In August, Nikola Kasabov joined us for a discussion of brain-inspired computation and its implications for machine consciousness. His work on neuromorphic systems offers a distinctive perspective on how computational architectures might support or preclude conscious experience, and the session prompted rich discussion among participants.
In September, Benji Rosman delivered a talk titled Acting Rationally: The Challenge of Building Intelligent Agents, in which he outlined his journey from developing reinforcement learning systems to reflecting on what it might take to build conscious machines. The session explored the relationship between rational agency and consciousness, and the extent to which progress in AI capabilities brings us closer to systems that might possess genuine experience.
2026
Our first year has been one of foundation-building. We have established PRISM's presence within the AI consciousness research community, developed resources for public engagement, and begun to cultivate the relationships that will shape our work in the years ahead.
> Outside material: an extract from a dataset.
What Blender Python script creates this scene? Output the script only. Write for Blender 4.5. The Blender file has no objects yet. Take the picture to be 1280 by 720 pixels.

In 2026, we will continue to expand our public engagement efforts. The Exploring Machine Consciousness podcast will return with new episodes featuring researchers from across the field, and we plan to develop the meetup series with an expanded range of speakers and topics. Will will attend the International Association for Safe and Ethical AI conference in Paris in February, continuing our engagement with the broader AI ethics and governance community.
Perhaps most importantly, the connections we have built over the past year have opened doors to collaborative projects that we expect to take shape in 2026. Our engagement with academic institutes, non-profit organisations, and industry researchers has revealed shared priorities and complementary expertise. We look forward to announcing concrete partnerships and initiatives as these conversations mature.
We remain committed to the approach that has guided us from the outset. The questions surrounding AI consciousness are unlikely to become simpler, and the need for rigorous, honest engagement with them will only grow. We are grateful to everyone who has supported our work in 2025 and look forward to building on these foundations in the year ahead.